Granada, Spain, km 118400

The legendary Hercules had separated Africa from Eurasia, opening a passage from the Mediterranean Sea to the Atlantic Ocean. In Arabic as in French, the word "detroit" (straight) means narrowness (etroitesse/dayq) and despair (detresse/mutadayq).

Daily, Moroccans who had conquered Andalusia a long time ago, try to reach the "promised continent" by "pateras" (small boats). Many of them die in the current. Their Berbere general Iben Thareq had even given his name to Gibraltar. Today one doesn't say he has emigrated, but "hreg" (he has burnt) his documents, his past. As Edouardo Galleano put it best: "The belly is a part of the soul.
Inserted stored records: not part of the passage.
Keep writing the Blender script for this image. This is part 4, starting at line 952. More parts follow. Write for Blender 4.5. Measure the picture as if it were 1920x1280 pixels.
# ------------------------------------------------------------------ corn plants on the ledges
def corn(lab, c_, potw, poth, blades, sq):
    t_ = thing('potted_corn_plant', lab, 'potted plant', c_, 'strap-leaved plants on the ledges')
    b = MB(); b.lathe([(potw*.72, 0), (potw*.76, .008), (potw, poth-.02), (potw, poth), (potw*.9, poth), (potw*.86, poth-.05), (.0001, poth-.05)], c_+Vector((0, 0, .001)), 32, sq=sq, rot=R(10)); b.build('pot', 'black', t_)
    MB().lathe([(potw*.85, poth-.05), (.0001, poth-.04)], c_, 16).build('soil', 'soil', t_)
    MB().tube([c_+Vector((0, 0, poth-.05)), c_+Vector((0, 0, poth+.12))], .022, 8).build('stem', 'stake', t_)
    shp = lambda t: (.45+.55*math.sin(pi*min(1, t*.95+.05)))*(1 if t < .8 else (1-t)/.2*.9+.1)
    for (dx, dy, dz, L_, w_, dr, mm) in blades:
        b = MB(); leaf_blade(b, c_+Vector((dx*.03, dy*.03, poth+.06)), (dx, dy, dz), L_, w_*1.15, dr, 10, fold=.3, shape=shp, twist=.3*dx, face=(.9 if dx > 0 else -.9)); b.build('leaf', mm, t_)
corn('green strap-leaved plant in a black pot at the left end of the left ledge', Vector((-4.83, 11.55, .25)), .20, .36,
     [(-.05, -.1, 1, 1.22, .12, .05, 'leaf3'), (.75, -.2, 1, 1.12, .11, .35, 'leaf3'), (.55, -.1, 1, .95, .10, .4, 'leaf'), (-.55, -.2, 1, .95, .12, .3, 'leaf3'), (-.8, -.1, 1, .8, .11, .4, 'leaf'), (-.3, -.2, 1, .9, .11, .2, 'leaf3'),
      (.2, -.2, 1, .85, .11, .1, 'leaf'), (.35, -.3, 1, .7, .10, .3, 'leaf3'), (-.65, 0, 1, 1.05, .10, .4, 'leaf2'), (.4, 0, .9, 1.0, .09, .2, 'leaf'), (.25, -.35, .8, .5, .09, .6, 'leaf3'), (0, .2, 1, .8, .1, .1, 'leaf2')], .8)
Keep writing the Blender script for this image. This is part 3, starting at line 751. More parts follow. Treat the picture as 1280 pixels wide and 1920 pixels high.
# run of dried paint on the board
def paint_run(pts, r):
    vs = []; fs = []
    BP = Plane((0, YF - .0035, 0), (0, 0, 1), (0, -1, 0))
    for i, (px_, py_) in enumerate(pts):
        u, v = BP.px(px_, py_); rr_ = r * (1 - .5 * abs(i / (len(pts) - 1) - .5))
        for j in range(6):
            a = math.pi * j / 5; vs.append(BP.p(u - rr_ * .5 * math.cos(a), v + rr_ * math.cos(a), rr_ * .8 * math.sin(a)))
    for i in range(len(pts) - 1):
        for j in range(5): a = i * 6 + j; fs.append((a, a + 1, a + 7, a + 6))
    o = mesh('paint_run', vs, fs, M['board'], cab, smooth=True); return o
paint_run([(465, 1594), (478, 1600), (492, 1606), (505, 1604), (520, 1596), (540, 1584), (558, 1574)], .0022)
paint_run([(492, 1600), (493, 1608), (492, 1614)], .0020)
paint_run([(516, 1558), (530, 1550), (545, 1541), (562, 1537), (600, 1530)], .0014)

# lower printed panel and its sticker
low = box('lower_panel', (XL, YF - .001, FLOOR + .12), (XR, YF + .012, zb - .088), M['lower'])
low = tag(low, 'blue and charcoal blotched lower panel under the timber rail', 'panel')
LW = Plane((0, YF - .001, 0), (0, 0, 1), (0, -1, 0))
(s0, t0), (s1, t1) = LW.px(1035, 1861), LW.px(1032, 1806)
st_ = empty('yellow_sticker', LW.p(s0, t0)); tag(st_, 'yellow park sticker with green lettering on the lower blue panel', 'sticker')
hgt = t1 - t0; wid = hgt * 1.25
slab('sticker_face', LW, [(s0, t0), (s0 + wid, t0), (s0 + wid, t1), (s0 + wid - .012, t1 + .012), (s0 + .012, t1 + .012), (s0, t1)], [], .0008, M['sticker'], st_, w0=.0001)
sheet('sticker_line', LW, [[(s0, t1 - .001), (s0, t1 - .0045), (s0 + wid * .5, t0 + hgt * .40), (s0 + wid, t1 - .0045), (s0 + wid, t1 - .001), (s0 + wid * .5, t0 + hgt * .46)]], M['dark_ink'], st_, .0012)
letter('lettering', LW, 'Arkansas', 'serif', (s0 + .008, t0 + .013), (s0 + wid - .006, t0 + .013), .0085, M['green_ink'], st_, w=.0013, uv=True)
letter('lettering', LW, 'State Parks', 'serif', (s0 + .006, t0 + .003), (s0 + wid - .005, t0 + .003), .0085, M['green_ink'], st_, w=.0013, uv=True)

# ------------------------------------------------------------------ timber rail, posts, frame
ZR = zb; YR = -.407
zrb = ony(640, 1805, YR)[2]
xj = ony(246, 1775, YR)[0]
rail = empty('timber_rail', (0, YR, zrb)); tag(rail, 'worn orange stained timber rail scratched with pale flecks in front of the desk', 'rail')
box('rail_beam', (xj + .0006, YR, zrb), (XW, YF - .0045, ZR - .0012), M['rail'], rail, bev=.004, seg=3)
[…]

It's door is the mouth."

I knew my journey would have a sense only by having an end. The 14 kilometers of Gibraltar's strait, at the northern extremity of Africa was a ritual of passage like the hole of a needle. I felt immigrated from inside and from outside, but unlike the deadly risk taken by Africans to escape despair, I came back to my land of origin, another tectonic plate. Born on the good side.

Europe straight away, by highway to the Gibraltar's rock. High way! A motorized spirit, noise and gas instead of voice and handshaking, like a sudden intractable human desert. I could only come back in space, not in time.

I eat Moroccan sardines with bread on a beach where young British citizen drank soft drinks, ate French fries and flirted freely. There was an unmistakable air of holiday. As a pretty woman who spoke English and Spanish with no accent told me : "Gibraltar gets everything, we just go shopping across, but have to study in England." The British hold in that rock a military base with a still irreparable nuclear submarine stuck in the harbor.

I rode around like on a velotrack: to feel some speed, to quit even quicker Gibraltar. The first night in Europe I camped behind a restaurant. The Spanish owner brought me a huge salad. The next morning, he offered me a copious breakfast, filled up my panniers with bread, bacon and a bottle of red wine. (My yak's weight becoming a parable of my emotions.) Welcome to Europe!